#19 - Trust Compresses Sales Cycles
Money is a representation of trust and transactions are an exchange of value.
When you buy something, anything, you trust that the product or service will live up to the assigned value you expected.
When you buy cybersecurity software you trust that your organization will be protected from hackers.
When you buy a sandwich you trust that it will taste good, satiate you and/or provide (some) nutritional value.
Yes, cold outreach’s effectiveness is eroding because of the sheer number of calls/emails executives receive - especially compared to 10 years ago.
However, it’s also because prospects don’t believe the widget you are slinging will be impactful. There are lots of widgets to choose from. You are a sales rep. And sales reps are incentivized on transactions - not customer value.
As a result, buyers are averse to evaluating a product’s potential fit if the sales rep is the one building awareness. It’s hard to trust them.

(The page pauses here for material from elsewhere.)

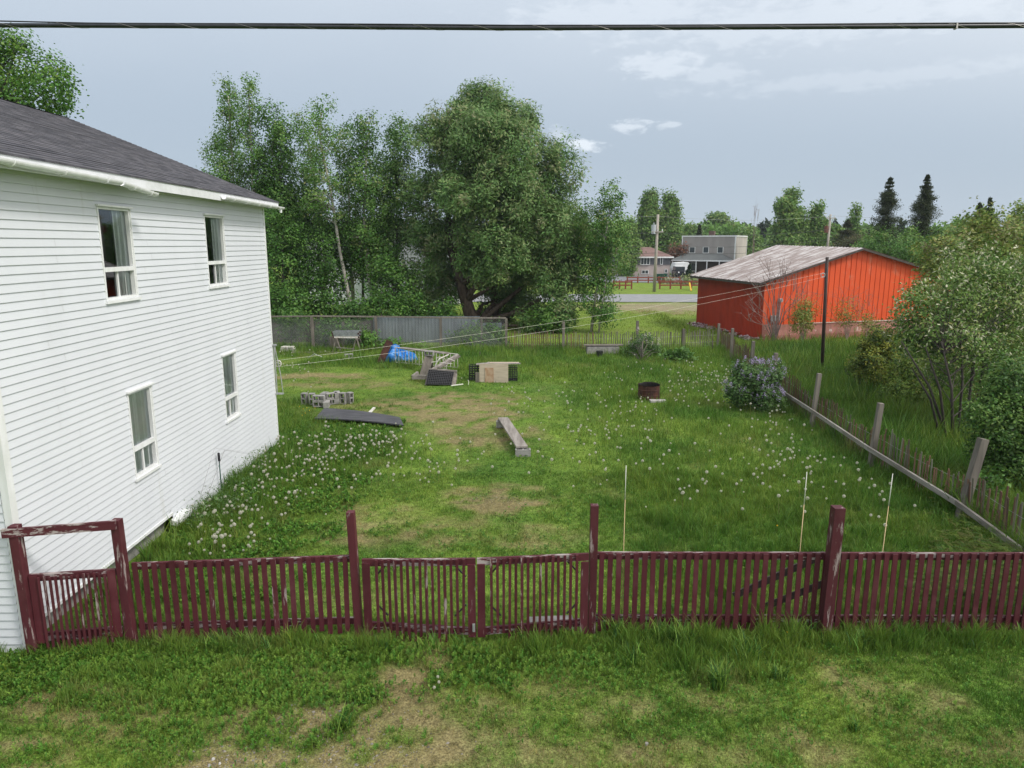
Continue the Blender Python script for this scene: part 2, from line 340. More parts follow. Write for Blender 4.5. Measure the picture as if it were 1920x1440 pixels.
def npmesh(name, V, F, mat, parent=None, col=None, loc=None, midx=None):
    """V (n,3) world; F (m,k)"""
    me = bpy.data.meshes.new(name); V = np.asarray(V, np.float32); F = np.asarray(F, np.int32)
    o_ = ORG[parent] if parent is not None else (Vector(loc) if loc is not None else Vector((0, 0, 0)))
    V = V - np.array([o_.x, o_.y, o_.z], np.float32)
    k = F.shape[1]
    me.vertices.add(len(V)); me.vertices.foreach_set('co', V.ravel())
    me.loops.add(F.size); me.loops.foreach_set('vertex_index', F.ravel())
    me.polygons.add(len(F)); me.polygons.foreach_set('loop_start', np.arange(0, F.size, k, dtype=np.int32)); me.polygons.foreach_set('loop_total', np.full(len(F), k, np.int32))
    if midx is not None: me.polygons.foreach_set('material_index', np.asarray(midx, np.int32))
    me.update(calc_edges=True)
    if col is not None:
        at = me.color_attributes.new('Col', 'FLOAT_COLOR', 'POINT'); c = np.ones((len(V), 4), np.float32); c[:, :3] = col; at.data.foreach_set('color', c.ravel())
    return finish(name, me, mat, parent, loc)
def copy_tree(o, parent=None):
    c = o.copy(); COL.objects.link(c); c.parent = parent
    if o in ORG: ORG[c] = ORG[o]
    for ch in list(o.children): copy_tree(ch, c)
    return c

# ------------------------------------------------------------------ lawn character
def ell(x, y, p, rx, ry, soft=.5):
    d = np.sqrt(((x - p[0]) / rx) ** 2 + ((y - p[1]) / ry) ** 2) + (fbm(x * 1.6, y * 1.6, 3) - .5) * .9
    return np.clip((1.15 - d) / soft, 0, 1)
DRY = [(G(850, 765), 2.6, 2.6, .95), (G(900, 815), 1.9, 1.6, .75), (G(930, 935), 1.2, .9, 1.1), (G(760, 760), 2.2, 1.4, .55), (G(585, 705), 2.4, .9, .9), (G(640, 722), 2.8, 1.0, .55),
       (G(925, 772), .8, .5, 1.1), (G(760, 990), 1.9, .9, .6), (G(1000, 1005), 1.2, .7, .5), (G(700, 960), .9, .7, .45), (G(560, 1370), 1.3, .6, 1.1), (G(470, 1435), 1.1, .5, 1.1),
       (G(760, 1310), .5, 1.1, .8), (G(700, 1400), 1.4, .6, .9), (G(790, 1240), .35, .6, .7), (G(120, 1320), .9, .35, .6), (G(240, 1350), .6, .3, .5), (G(40, 1420), .7, .3, .7), (G(1590, 1270), .5, .5, .5),
       (G(1700, 1320), .7, .4, .5), (G(1200, 1420), 1.6, .4, .45), (G(1050, 1290), 1.0, .4, .3), (G(1800, 1390), .8, .4, .4), (G(1350, 1300), .6, .4, .35), (G(1130, 1330), .7, .45, .5), (G(1480, 1400), .8, .4, .5), (G(330, 1400), .5, .25, .5), (G(1000, 1400), .7, .3, .5), (G(900, 1330), .5, .3, .5), (G(1250, 580), 7, 5, .75), (G(1200, 576), 8, 3, .6)]
def dryness(x, y):
    d = np.zeros_like(x)
    for p, rx, ry, s in DRY: d = np.maximum(d, ell(x, y, p, rx, ry) * s)
    n = fbm(x * .9 + 5, y * .9, 4)
    d = d + np.clip((n - .56) * 2.2, 0, .5) * np.where(y < 9, .9, .5)
    d = d * np.clip((fbm(x * 3.2, y * 3.2, 4) - .27) * 3.4, 0, 1.2)
    return np.clip(d, 0, 1)
RF = [(8.5, 9.2), (8.62, 11.2), (8.75, 13.13), (8.7, 16.53), (8.87, 20.38), (9.4, 25.0), (9.9, 28.9), (10.3, 33.0), (10.9, 37.3)]   # right fence line
def rfx(y): return np.interp(y, [p[1] for p in RF], [p[0] for p in RF])
def tallness(x, y):
    h = np.full_like(x, .045)
    t = lambda c, v: np.maximum(h, np.where(c, v, 0))
    sm = lambda d, wd: np.clip(1 - np.abs(d) / wd, 0, 1)
    h = np.maximum(h, .20 * np.clip(1.25 - (x + 6.4) / 2.6, 0, 1) * (y > 9.5) * (y < 24))                       # against the house
    h = np.maximum(h, .19 * ell(x, y, G(620, 850), 2.7, 2.6))
    h = np.maximum(h, .20 * sm(x - rfx(y), 1.3) * (y > 9.2))                                                   # right fence
    h = np.maximum(h, np.where((x > rfx(y)) & (y > 9.2) & (y < 39), .30 + .15 * fbm(x, y, 2), 0))                # rough ground beyond
    h = np.maximum(h, .17 * np.clip((y - 26) / 3, 0, 1) * (y < 36) * (x > -4))
    h = np.maximum(h, .24 * np.clip((y - 33.0) / 1.5, 0, 1) * (y < 36.6))
    h = np.maximum(h, .15 * np.clip((x - .5) / 3, 0, 1) * (y > 9) * (y < 34))
    h = np.maximum(h, .22 * ell(x, y, G(680, 680), 3.5, 1.6))
    h = np.maximum(h, .22 * np.exp(-((y - 8.72) / .28) ** 2) * (x > .6) + .20 * np.exp(-((y - 8.6) / .3) ** 2) * (x < .6) * (np.abs(x + .9) > .7))
    h = np.maximum(h, .17 * ell(x, y, G(1330, 1240), 1.6, .5))
    h = np.maximum(h, .13 * ell(x, y, G(330, 1290), 2.0, .6))
    h = np.where((y > 36.6) & (x > 12) & (y < 44) & (x < 27), .22, h)
    pd = np.sqrt(((x + 6.2) / 1.5) ** 2 + ((y - 22.9) / .8) ** 2); h = h * np.clip(pd, .35, 1)
    return h * (.45 + 1.1 * fbm(x * 1.3 + 9, y * 1.3 + 3, 3)) * (1 - .55 * dryness(x, y)) * np.clip(.35 + 1.7 * (fbm(x * 5.5, y * 5.5 + 20, 2) - .12), .45, 1.6)
LUSH = np.array((.072, .172, .023)); MID = np.array((.152, .254, .037)); STRAW = np.array((.40, .32, .15)); DEEP = np.array((.022, .070, .014)); SOIL = np.array((.21, .18, .085))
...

This is not to say that you won’t be able to sell if cold is your primary strategy, but if it’s your only strategy, then expect long-cycles and low conversion rates. There are just too many market forces working against you in this current selling environment.
What can you do to increase trust, and thus, increase conversion rates + compress cycles? Three things:
Develop a Partnership Motion
PLG
Executive Thought Leadership
Partners - This is extremely important, especially in the enterprise. Enterprises have the most money with the most potential buyers, and as a result, receive the lion’s share of sales calls.
Cold should be a tertiary priority in these accounts. If you can develop relationships with partners who already do great work in the account, executives will take meetings with whoever they bring to the table when there is a need, and quickly decide if you can add incremental value to their business.
PLG - If you can architect a limited version your product, give it away for free through self-service and prove value to the end-user, you will gain significant credibility AND reduce CAC significantly.
What’s more likely to close (and close faster) - a meeting set by a persistent SDR who piqued the interest of an executive? Or, an executive meeting set by an end-user who has already implemented a limited version of your solution into their workflow…and wants to pay for more value?
Executive Thought Leadership - Best practices for developing brand awareness is changing rapidly. Hosting webinars, sending case-studies and promoting your products’ bells and whistles used to work. But, now that everyone is doing it, cutting through the noise is extremely difficult.
At the end of the day, people want to buy from people. Decision-makers are more likely to buy into your mission and the personal stories around why founders dedicate so much of their life to solving this problem.
Especially if the founder came from a role where they experienced the problem first-hand, they’ll gain an audience of target buyers saying, “Wow, I run into this challenge all the time, glad someone is tackling this. I hope they win.”
By building an audience of target buyers, and feeding them free value in the form of insights and analysis, they’ll be begging to talk to you.
This is an extremely scalable motion that will generate significantly more opportunities, shorten-cycles and increase your chances of winning.
What’s next for outbound? Leverage it strategically as a complement to these core pillars:
Build a roster of great partners, and have sales reps maintain a regular communication cadence in the form of pipeline reviews where they can pick apart which deals will receive the most value from a joint solution.
When an end-user begins using your product through PLG, have a sales rep call them up to see if they need help and guidance to ensure business outcomes are met.
When you post on LinkedIn (needs to be frequent), have a rep follow up with the executives that engage. A/B test whether rep or executive follow up generates more meetings and build a process based on those results.
As GTM organizations transition from growth-at-all-costs to managing a P&L, this will accelerate growth AND produce more profitable outcomes.